Raglan and Vicki Butler-Henderson
Raglan & Vicki Butler-Henderson at the Grand Challenge

Being able to automatically find out these answers was the crux of the UK Ministry of Defence Grand Challenge, the aim of which was to:

“Create a system with a high degree of autonomy that can detect, identify, locate and report a comprehensive range of military threats in a hostile urban environment”.

In response to this Mindsheet put blood, sweat and tears into developing a cooperative fleet of miniature autonomous surveillance vehicles.  Named Testudo, each vehicle can follow a pre-assigned mission plan, avoid obstacles and then wirelessly report back detected threats from the hazard zone to a base station.

The MOD Grand Challenge was a great experience and whilst there was fun to be had alongside the hard work and tension of the final, there are very real consequences to the safety of our troops by delivering solutions that work.  So it was a perfect platform for us to apply the Mindsheet market driven approach to the development of our solution.

In our report, “The Innovation Lens“, we examined the need to collaborate with customers and stakeholders to understand their requirements and generate winning concepts.  This early customer collaboration has a further purpose in mitigating the risks associated with market acceptance.  Early customer feedback means “show stoppers” and “blind alleys” are avoided before large development and launch expenditure is incurred. Also critical, is the importance of gaining customer buy-in during the early stages of development when key trade-off decisions are made.

The MOD Grand Challenge presented us with the perfect opportunity to demonstrate this.  We involved soldiers in the Mindsheet team with active service experience from Afghanistan; and then we partnered with a traditional military supplier MBDA (who provided the vehicle planning system for Testudo).

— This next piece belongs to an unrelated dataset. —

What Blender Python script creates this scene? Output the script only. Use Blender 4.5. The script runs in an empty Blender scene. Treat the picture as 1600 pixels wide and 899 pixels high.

Furthermore, the MOD, the military and scientists provided valuable guidance throughout each stage of the challenge.

But exposing your solution to the market early on comes with caveats:

– Do protect your intellectual property early on to prevent your ideas being copied.  (See our article Fast ways to protect your IP).

– Do present your concepts in a realistic way through prototypes and market materials so that accurate validation can be performed by the customers.

Mindsheet's Testudo Robot
Mindsheet's Testudo Robot

On the latter point, we brought the Grand Challenge concept alive through rapid build of our prototype model using off the shelf materials where possible. The chassis came from a rugged remote control toy platform with a top speed of 35MPH, (yes we did have lots of fun testing them).  The same off the shelf approach applied to the sensors and communications.  Rather than wasting time or resources re-engineering the chassis, we put our effort into threat detection algorithms and vehicle control behaviours, where the true opportunity for innovation lay.   Check out videos of our robots here.

Our demo and feedback sessions to the stakeholders were further enhanced by the preparation of marketing materials and video footage of the vehicle being used by soldiers to seek out IEDs and bomb threats.

However, nothing could have prepared us for the extremes of weather thrown at us during the final in August 2008. Whilst our vehicles coped admirably with the realities of the environment, others were less fortunate and in some cases had to pull out of the competition due to the wind and rain.

But as Professor Phil Sutton, Director General Science Technology Strategy said: “In reality, in operations you can’t choose the weather so this has been a good test”.

So did our early customer collaboration pay off?  Whilst we weren’t crowned ultimate winner of the event, we did qualify as one of only seven finalists, we successfully detected and located 5 threats within the urban zone, we successfully rejected the civilian decoys and we came up with a solution that perhaps represented the most portable, practical and reliable solution of all the finalists on display. Hence, we are now in discussions with the MOD and our partners to take the concept forward.

Technology Push – Should we dictate to our market?

As a business leader, it is all too easy to get pushed into investing in technologies prior to understanding the market. Or perhaps you’re trying to find a market for a technology that already exists in your organisation but has yet to be exploited. This may seem an obvious and cost effective approach. But beware!

As a business leader, it is all too easy to get pushed into investing in technologies prior to understanding the market. Or perhaps you’re trying to find a market for a technology that already exists in your organisation but has yet to be exploited. This may seem an obvious and cost effective approach. But beware!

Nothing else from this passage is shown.